The Wall Street collapse of October 29, 1929 initiated the greatest depression in world history. Millions were lost and many were bankrupted. An economy boiling with boom bursted with a bang and the shock waves transmitted to the whole world. When every one was wondering what had happened and all were cursing the economic liberty of capitalism for the disaster there was one man who anchored the retreat to the glorious era- John Maynard Keynes.
JM keynes, an economist of neo classicist genre was a firm believer of superemacy of market forces but Great depression shook his belief and he started a new era in economic policy making, an era where fiscal policy was to rule. People had lost hopes and were retreating from capitalism taking the escape to socialism. It was at this point of time that Keynes came to the rescue of capitalism. He gave 'the Fed' its most effective weapon of open market operations and propounded the theory of 'Pump priming' in his 'General Theory' which was the inspiratition behind the New Deal Policy of President Roosevelt that led US journey towards recovery and restored public confidence in Capitalism. Keynes showed through his theory that it was govt. that needed to lead through expenditure when private investment fell short of the desired level and manipulations in govt. expenditure level can be a moderating force in economy.

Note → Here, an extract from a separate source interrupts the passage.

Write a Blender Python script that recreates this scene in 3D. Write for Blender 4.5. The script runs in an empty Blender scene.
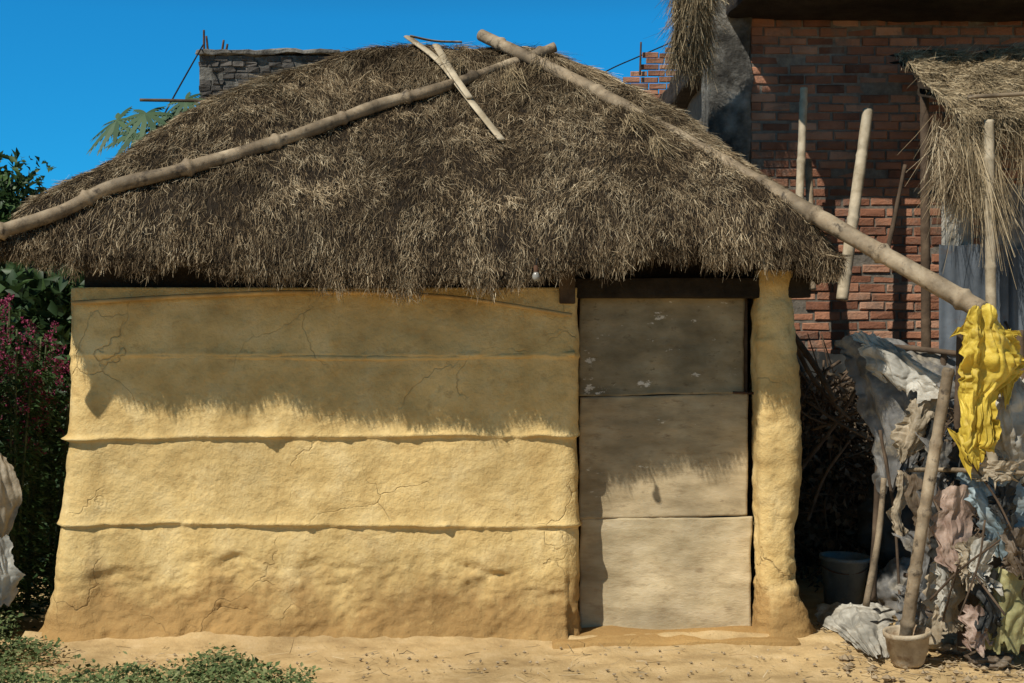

However, the hero of great depression was forgotten in the country he helped to rescue. Especially after Milton Friedman led retreat to the classical era and restored faith in rationality of market in the calm era of economics US economists started questioning Keynesian assumption of market imperfections. These economists were reluctant in giving fiscal policy its worthy status and wanted the govt. to leave the job of economic regulation in hands of 'the Fed' solely. As had happened earlier monetarism proved fatal and when recession came in 2007 macro economics was standing helplessly because it had lost all its tools in the hands of monetarists and the accuracy of econometrics had made its dynamics paralysed. It had lost its way; the way JM Keynes had shown. What is more astonising is that even now many economists in US are not ready to realize their mistake of forgetting Keynes and want rehabilitation of economy to be done through Fed solely. Its not a question of their belief but is the question of strength of world economy and proven tools should be used. Keynes' analysis wasn't perfect but it was taking macro economics in the right direction. Rather that forgetting it the forgotten crusader of capitalism should be given his worth and his analysis should be improved to help economics foresee and deal with crisis.